### [GIVEN TASK]
Quote verbatim every line from the line containing "h = w * .75 * math.sqrt(max(0, 1" to the line containing "if saw > .82: c", inclusive of both, and no other line.

--- RECORDED INFORMATION ---

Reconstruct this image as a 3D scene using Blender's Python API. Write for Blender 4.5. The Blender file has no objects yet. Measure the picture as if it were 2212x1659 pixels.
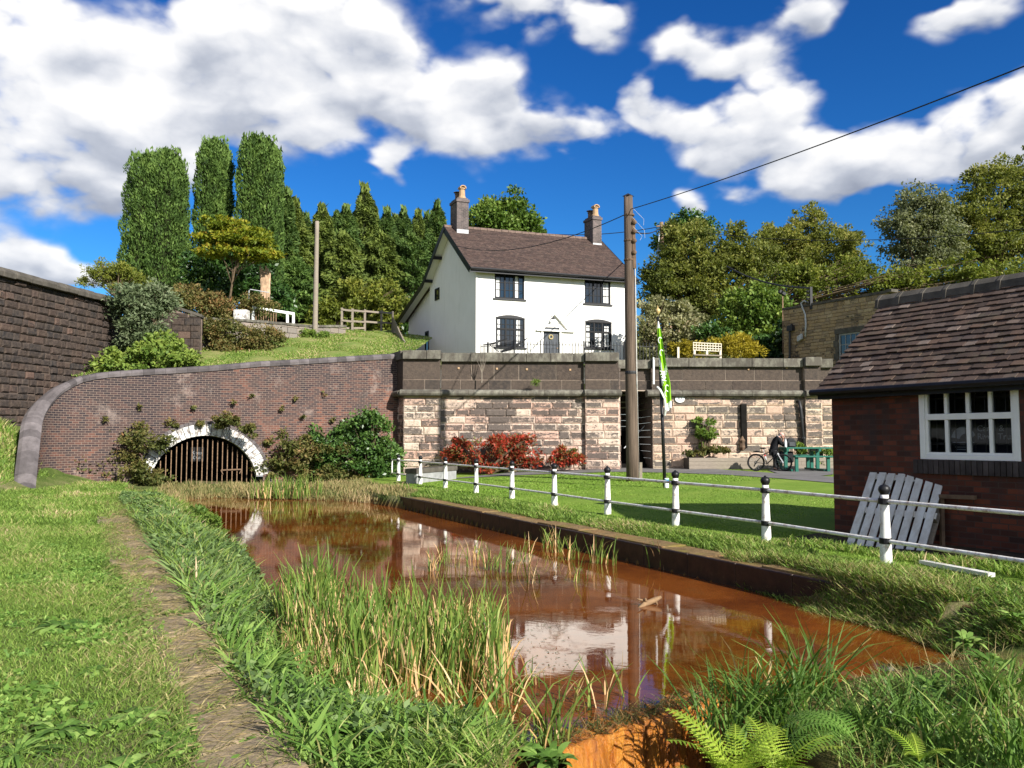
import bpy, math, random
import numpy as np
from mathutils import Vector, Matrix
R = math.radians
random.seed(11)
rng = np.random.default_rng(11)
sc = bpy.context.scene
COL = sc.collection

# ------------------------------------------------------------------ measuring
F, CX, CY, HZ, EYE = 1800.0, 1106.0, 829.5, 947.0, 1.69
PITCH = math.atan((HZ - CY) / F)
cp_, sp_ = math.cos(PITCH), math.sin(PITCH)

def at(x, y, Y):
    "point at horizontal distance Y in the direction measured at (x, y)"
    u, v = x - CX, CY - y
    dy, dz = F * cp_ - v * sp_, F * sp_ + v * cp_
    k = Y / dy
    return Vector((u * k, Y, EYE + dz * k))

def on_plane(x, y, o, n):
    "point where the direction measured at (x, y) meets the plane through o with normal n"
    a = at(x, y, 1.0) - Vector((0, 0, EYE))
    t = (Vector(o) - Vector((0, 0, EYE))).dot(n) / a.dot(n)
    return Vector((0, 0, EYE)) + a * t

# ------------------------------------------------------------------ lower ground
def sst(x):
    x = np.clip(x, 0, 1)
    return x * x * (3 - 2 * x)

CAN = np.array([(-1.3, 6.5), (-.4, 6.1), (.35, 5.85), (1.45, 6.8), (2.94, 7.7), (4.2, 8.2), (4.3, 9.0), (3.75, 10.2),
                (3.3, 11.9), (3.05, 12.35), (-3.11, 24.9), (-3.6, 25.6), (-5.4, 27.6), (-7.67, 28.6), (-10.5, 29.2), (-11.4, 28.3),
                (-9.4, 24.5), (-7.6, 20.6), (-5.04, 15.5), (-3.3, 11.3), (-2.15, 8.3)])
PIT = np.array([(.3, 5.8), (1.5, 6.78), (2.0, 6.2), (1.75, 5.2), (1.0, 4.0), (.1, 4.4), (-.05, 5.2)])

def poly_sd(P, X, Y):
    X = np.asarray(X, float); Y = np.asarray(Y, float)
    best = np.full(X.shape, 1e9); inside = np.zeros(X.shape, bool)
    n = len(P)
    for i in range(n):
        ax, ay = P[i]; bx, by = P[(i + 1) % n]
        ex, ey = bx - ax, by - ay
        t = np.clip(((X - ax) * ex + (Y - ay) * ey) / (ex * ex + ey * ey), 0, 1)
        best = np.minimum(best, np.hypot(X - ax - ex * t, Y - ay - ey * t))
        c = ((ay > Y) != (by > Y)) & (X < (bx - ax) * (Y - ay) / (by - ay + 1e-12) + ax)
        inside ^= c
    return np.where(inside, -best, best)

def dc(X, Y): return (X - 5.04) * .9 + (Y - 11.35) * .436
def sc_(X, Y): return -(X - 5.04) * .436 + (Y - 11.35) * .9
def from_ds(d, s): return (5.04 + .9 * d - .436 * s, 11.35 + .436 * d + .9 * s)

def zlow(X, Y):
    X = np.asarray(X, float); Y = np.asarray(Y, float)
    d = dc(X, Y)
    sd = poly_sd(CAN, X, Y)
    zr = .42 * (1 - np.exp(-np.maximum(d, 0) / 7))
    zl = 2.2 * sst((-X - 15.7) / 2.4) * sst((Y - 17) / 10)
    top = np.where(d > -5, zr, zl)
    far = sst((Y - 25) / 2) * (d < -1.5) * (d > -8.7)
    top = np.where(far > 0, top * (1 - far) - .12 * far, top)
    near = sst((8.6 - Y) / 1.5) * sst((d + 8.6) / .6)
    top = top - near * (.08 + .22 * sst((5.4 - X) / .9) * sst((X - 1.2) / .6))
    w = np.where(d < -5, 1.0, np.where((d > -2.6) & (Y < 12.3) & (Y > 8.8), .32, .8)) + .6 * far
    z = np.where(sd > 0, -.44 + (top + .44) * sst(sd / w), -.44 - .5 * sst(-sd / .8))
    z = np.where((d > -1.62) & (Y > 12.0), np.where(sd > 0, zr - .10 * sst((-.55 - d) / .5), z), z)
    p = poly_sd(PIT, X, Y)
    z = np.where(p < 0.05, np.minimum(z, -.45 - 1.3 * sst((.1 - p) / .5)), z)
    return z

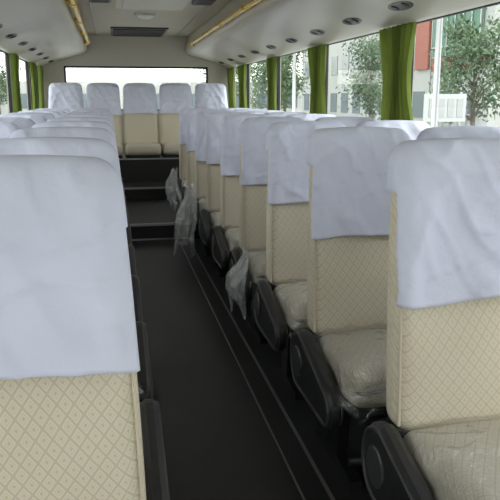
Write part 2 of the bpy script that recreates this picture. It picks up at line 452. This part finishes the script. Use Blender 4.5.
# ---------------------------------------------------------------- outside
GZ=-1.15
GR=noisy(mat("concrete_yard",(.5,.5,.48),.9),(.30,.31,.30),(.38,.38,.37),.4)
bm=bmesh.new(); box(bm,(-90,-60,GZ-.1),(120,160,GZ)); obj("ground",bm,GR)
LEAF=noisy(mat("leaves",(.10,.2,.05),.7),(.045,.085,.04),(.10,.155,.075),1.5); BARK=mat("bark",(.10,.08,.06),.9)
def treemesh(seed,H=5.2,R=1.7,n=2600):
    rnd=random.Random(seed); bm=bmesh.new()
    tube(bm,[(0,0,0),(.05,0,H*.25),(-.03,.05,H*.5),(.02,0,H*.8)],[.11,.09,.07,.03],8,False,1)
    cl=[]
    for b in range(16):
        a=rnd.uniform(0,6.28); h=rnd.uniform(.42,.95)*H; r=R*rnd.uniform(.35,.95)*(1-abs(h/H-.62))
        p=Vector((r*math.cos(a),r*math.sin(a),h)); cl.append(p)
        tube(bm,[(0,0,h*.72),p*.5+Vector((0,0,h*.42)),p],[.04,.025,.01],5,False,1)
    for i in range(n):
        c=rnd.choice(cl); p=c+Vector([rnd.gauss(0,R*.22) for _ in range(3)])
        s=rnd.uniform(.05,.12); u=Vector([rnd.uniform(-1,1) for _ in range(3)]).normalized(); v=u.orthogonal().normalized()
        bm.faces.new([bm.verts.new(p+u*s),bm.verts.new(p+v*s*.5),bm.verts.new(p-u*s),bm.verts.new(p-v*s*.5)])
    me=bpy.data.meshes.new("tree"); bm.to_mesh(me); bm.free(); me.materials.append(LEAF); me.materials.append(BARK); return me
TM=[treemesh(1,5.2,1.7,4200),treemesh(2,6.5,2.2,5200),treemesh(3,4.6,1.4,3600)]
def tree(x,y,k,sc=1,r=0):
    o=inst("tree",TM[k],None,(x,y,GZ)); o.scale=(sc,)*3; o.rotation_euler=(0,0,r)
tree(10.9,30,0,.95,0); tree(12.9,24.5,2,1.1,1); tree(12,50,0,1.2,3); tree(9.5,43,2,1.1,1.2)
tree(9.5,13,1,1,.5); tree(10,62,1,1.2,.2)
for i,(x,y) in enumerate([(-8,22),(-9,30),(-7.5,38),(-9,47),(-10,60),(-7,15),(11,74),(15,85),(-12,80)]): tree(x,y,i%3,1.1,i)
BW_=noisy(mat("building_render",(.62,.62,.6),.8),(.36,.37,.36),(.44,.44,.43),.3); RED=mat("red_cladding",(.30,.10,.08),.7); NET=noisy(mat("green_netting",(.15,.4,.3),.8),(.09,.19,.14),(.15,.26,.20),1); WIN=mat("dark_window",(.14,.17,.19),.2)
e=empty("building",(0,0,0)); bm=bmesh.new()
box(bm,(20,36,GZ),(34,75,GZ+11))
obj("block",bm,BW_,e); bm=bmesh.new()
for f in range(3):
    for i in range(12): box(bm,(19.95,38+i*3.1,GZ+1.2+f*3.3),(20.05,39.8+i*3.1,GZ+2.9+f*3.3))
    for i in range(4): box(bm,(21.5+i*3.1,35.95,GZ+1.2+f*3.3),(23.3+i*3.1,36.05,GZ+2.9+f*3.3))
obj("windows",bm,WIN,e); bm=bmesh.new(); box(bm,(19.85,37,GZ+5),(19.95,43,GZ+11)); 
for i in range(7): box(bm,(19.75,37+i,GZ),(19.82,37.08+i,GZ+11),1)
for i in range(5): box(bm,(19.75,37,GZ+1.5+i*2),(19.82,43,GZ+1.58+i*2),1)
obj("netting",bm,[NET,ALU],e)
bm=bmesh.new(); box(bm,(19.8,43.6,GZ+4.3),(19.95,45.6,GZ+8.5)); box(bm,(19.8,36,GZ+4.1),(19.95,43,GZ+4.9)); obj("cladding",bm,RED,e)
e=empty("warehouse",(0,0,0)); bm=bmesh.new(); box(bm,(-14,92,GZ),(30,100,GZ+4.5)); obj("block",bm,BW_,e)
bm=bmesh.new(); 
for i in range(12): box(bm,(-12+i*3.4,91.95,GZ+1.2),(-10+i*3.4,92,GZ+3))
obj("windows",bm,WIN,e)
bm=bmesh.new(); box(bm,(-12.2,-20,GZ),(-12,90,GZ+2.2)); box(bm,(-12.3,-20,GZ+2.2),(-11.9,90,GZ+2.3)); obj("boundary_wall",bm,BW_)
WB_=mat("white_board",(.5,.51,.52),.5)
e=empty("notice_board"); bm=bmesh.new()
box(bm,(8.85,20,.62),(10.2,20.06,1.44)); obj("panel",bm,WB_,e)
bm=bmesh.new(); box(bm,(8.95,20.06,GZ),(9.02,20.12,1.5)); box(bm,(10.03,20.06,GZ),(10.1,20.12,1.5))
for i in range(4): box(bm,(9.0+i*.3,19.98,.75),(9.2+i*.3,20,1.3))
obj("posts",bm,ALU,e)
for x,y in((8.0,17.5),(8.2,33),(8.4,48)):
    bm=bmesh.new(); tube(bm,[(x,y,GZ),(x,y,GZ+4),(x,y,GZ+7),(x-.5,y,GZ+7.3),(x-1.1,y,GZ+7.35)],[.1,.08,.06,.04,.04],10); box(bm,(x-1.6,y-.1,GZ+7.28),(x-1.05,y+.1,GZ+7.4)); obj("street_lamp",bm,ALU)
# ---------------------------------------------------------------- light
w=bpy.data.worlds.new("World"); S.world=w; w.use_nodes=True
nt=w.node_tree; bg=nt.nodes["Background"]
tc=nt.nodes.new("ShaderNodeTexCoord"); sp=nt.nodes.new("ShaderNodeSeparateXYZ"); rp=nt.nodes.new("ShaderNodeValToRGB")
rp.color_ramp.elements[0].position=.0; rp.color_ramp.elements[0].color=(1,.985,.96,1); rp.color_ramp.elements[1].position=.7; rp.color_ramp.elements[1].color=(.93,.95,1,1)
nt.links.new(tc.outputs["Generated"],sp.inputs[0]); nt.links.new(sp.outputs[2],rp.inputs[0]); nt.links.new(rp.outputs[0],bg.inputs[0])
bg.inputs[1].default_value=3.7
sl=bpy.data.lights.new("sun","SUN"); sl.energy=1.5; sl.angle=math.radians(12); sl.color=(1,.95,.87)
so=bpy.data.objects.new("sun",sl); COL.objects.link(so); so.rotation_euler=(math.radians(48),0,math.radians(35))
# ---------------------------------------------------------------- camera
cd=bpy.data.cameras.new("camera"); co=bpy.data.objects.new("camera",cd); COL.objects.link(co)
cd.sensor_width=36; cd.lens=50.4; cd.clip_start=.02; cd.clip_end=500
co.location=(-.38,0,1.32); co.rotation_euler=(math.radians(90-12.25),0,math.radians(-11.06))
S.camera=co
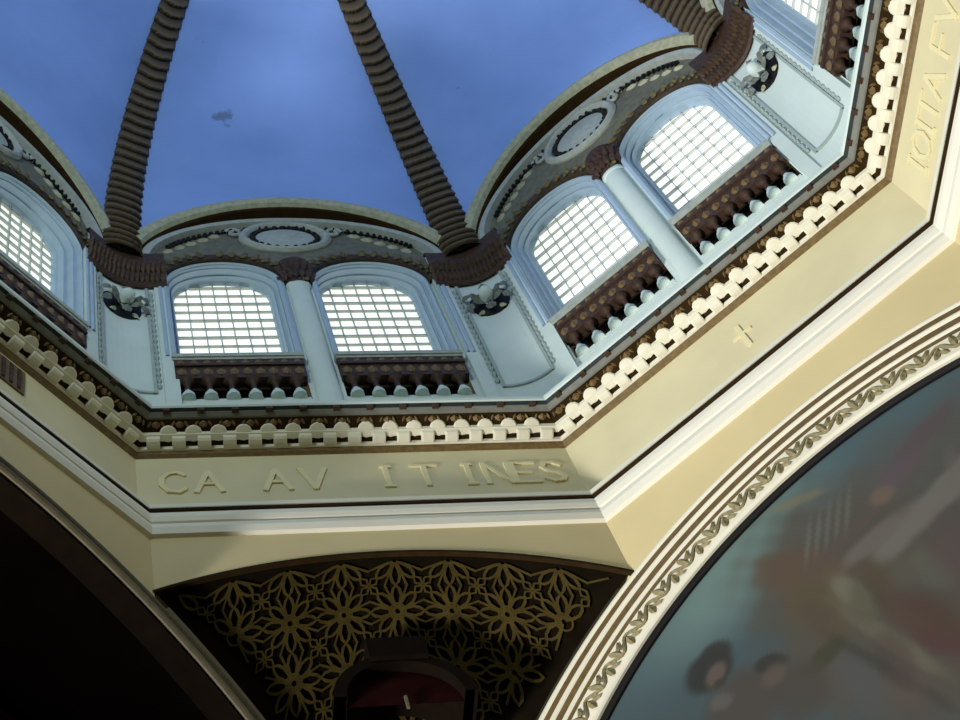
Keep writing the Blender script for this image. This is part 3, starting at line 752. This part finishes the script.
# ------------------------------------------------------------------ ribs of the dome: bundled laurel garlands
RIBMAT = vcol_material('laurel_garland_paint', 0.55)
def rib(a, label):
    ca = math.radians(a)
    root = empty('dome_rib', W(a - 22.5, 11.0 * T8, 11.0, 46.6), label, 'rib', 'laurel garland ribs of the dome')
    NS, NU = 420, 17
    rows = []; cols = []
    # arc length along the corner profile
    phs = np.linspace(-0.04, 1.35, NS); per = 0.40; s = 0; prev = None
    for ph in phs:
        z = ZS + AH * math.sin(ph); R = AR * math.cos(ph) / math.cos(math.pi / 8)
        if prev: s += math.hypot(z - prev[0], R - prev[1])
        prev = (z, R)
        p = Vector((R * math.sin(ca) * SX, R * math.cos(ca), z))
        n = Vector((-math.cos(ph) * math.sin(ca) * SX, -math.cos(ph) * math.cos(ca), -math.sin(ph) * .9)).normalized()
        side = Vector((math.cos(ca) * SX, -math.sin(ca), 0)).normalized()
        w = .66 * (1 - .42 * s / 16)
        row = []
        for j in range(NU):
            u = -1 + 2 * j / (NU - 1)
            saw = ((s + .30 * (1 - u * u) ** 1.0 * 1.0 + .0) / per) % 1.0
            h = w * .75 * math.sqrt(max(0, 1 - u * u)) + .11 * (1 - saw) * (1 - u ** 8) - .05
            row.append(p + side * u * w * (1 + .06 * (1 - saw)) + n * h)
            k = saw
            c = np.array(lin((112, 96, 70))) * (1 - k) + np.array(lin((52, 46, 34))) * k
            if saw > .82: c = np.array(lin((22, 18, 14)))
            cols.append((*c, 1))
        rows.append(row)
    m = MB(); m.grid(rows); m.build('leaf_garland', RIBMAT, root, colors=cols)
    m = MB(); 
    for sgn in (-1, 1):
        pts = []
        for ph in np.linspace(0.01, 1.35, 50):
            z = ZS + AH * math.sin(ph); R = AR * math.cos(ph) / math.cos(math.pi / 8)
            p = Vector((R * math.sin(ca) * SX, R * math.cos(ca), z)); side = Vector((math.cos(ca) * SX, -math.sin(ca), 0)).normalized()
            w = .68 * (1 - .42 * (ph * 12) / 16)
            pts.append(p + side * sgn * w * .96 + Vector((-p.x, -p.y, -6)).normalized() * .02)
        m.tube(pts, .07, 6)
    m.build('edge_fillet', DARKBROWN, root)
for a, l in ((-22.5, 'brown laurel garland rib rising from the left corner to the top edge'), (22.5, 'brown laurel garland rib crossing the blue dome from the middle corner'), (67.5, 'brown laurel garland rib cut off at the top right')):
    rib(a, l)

---

### [EXERCISE OUTPUT]
            h = w * .75 * math.sqrt(max(0, 1 - u * u)) + .11 * (1 - saw) * (1 - u ** 8) - .05
            row.append(p + side * u * w * (1 + .06 * (1 - saw)) + n * h)
            k = saw
            c = np.array(lin((112, 96, 70))) * (1 - k) + np.array(lin((52, 46, 34))) * k
            if saw > .82: c = np.array(lin((22, 18, 14)))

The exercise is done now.